• **Stored data**:

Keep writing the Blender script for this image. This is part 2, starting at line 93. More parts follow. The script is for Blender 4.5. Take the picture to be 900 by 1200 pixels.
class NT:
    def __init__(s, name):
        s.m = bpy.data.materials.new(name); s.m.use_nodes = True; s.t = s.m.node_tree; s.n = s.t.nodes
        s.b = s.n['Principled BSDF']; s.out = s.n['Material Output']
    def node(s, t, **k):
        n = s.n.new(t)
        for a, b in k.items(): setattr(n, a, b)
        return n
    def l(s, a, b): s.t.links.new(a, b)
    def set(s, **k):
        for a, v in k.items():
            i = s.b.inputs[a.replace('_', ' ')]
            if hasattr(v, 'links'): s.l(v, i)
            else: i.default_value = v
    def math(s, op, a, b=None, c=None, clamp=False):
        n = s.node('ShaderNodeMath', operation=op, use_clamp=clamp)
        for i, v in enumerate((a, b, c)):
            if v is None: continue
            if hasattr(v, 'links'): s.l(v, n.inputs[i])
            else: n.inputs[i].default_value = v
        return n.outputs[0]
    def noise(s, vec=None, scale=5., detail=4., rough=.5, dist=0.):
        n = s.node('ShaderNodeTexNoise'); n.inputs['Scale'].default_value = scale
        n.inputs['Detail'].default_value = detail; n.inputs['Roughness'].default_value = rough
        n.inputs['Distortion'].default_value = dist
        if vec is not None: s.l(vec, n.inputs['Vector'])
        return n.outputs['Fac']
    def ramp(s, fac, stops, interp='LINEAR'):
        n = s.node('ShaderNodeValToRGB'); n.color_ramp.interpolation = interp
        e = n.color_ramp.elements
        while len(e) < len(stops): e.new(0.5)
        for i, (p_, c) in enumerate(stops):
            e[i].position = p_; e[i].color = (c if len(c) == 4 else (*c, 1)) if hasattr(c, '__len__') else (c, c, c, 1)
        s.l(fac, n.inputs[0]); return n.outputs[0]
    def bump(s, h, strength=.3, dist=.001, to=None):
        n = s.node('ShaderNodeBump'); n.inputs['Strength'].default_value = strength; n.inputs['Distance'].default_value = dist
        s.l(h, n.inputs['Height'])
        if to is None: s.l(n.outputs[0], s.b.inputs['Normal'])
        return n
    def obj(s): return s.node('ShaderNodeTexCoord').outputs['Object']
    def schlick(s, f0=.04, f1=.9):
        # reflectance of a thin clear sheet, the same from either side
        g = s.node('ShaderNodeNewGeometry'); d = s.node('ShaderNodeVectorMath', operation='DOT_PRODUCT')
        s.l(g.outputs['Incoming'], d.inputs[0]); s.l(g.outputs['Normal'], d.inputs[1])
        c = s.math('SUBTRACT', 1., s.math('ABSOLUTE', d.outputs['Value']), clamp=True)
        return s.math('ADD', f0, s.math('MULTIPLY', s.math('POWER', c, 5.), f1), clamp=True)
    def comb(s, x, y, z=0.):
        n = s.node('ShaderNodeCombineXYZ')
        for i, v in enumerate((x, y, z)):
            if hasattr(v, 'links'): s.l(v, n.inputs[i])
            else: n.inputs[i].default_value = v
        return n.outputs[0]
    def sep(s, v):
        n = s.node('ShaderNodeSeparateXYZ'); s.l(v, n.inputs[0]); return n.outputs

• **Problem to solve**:
Please repeat the listing exactly, with nothing left out.

• **Complete response**:
Keep writing the Blender script for this image. This is part 2, starting at line 93. More parts follow. The script is for Blender 4.5. Take the picture to be 900 by 1200 pixels.
class NT:
    def __init__(s, name):
        s.m = bpy.data.materials.new(name); s.m.use_nodes = True; s.t = s.m.node_tree; s.n = s.t.nodes
        s.b = s.n['Principled BSDF']; s.out = s.n['Material Output']
    def node(s, t, **k):
        n = s.n.new(t)
        for a, b in k.items(): setattr(n, a, b)
        return n
    def l(s, a, b): s.t.links.new(a, b)
    def set(s, **k):
        for a, v in k.items():
            i = s.b.inputs[a.replace('_', ' ')]
            if hasattr(v, 'links'): s.l(v, i)
            else: i.default_value = v
    def math(s, op, a, b=None, c=None, clamp=False):
        n = s.node('ShaderNodeMath', operation=op, use_clamp=clamp)
        for i, v in enumerate((a, b, c)):
            if v is None: continue
            if hasattr(v, 'links'): s.l(v, n.inputs[i])
            else: n.inputs[i].default_value = v
        return n.outputs[0]
    def noise(s, vec=None, scale=5., detail=4., rough=.5, dist=0.):
        n = s.node('ShaderNodeTexNoise'); n.inputs['Scale'].default_value = scale
        n.inputs['Detail'].default_value = detail; n.inputs['Roughness'].default_value = rough
        n.inputs['Distortion'].default_value = dist
        if vec is not None: s.l(vec, n.inputs['Vector'])
        return n.outputs['Fac']
    def ramp(s, fac, stops, interp='LINEAR'):
        n = s.node('ShaderNodeValToRGB'); n.color_ramp.interpolation = interp
        e = n.color_ramp.elements
        while len(e) < len(stops): e.new(0.5)
        for i, (p_, c) in enumerate(stops):
            e[i].position = p_; e[i].color = (c if len(c) == 4 else (*c, 1)) if hasattr(c, '__len__') else (c, c, c, 1)
        s.l(fac, n.inputs[0]); return n.outputs[0]
    def bump(s, h, strength=.3, dist=.001, to=None):
        n = s.node('ShaderNodeBump'); n.inputs['Strength'].default_value = strength; n.inputs['Distance'].default_value = dist
        s.l(h, n.inputs['Height'])
        if to is None: s.l(n.outputs[0], s.b.inputs['Normal'])
        return n
    def obj(s): return s.node('ShaderNodeTexCoord').outputs['Object']
    def schlick(s, f0=.04, f1=.9):
        # reflectance of a thin clear sheet, the same from either side
        g = s.node('ShaderNodeNewGeometry'); d = s.node('ShaderNodeVectorMath', operation='DOT_PRODUCT')
        s.l(g.outputs['Incoming'], d.inputs[0]); s.l(g.outputs['Normal'], d.inputs[1])
        c = s.math('SUBTRACT', 1., s.math('ABSOLUTE', d.outputs['Value']), clamp=True)
        return s.math('ADD', f0, s.math('MULTIPLY', s.math('POWER', c, 5.), f1), clamp=True)
    def comb(s, x, y, z=0.):
        n = s.node('ShaderNodeCombineXYZ')
        for i, v in enumerate((x, y, z)):
            if hasattr(v, 'links'): s.l(v, n.inputs[i])
            else: n.inputs[i].default_value = v
        return n.outputs[0]
    def sep(s, v):
        n = s.node('ShaderNodeSeparateXYZ'); s.l(v, n.inputs[0]); return n.outputs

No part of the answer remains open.